What the essential politics of art is about is the politics of collective imagination, the transformative politics of freeing one’s mind. In a recent interview, KRS-One observed that hip hop is the only place where Dr. Martin Luther King’s `I have a dream’ speech is visible.... Today, with the help of hip hop, they’re all hip-hoppers out there. I mean black, white, Asian, Latino, Chicano, everybody. Hip-Hop has formed a platform for all people, religions, and occupations to meet on something. KRS-One adds, that, to me, is beyond music.

There is no longer any question about the significance and power of hip hop music and culture as a transnational commercial force. One recent example of this was last year’s release of Tupac Shakur’s Until the End of Time, which debuted at number one on Billboard’s Top 200 albums chart, selling more than 425,000 copies in the first week. Since his murder on September 8, 1996, Tupac has sold more than three times the number of albums than during his lifetime.

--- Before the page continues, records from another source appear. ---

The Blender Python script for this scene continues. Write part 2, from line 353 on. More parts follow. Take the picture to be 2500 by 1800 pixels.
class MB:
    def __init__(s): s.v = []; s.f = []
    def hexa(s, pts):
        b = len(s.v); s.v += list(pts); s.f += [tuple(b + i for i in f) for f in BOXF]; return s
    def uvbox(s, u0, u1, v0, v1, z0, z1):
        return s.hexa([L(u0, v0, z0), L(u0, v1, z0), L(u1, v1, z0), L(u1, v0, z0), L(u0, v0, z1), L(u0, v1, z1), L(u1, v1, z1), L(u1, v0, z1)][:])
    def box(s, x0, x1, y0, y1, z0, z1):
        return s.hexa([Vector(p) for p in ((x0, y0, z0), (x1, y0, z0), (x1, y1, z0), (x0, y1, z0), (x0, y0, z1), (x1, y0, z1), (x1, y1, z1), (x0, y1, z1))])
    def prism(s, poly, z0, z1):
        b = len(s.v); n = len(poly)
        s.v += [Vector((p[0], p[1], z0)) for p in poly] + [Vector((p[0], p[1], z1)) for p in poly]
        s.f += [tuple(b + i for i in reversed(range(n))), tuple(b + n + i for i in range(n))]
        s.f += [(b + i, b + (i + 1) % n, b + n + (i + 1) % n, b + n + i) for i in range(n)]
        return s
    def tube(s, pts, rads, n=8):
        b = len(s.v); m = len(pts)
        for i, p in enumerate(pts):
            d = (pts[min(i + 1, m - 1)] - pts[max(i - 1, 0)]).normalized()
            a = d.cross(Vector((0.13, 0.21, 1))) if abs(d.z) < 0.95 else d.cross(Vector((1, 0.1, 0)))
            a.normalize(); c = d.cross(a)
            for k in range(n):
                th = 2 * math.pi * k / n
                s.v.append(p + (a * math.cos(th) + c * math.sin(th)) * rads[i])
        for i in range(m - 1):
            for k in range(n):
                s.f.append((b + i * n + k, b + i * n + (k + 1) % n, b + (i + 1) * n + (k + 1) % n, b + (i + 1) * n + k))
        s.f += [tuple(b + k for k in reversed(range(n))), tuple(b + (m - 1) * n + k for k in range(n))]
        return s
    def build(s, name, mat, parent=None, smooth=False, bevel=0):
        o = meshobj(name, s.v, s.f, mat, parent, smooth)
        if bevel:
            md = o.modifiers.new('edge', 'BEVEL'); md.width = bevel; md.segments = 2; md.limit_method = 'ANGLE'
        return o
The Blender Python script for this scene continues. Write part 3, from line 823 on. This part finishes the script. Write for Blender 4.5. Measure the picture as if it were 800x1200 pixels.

In my recent conversations with Russell Simmons, he estimated that rap music’s consumer market in the United States is approximately 80 percent white. This brings into sharp focus the central political contradiction socially conscious hip hop cultural workers must address: how to anchor their art into the life-and-death (and def) struggles of African-American and Latino communities, which largely consist of poor people and the working poor, the unemployed and those millions who are warehoused in prisons and jails. Even a nation of millions cannot hold us back, if we utilize the power embedded in hip hop art as a matrix for constructing new movements and institutions for capacity and black empowerment.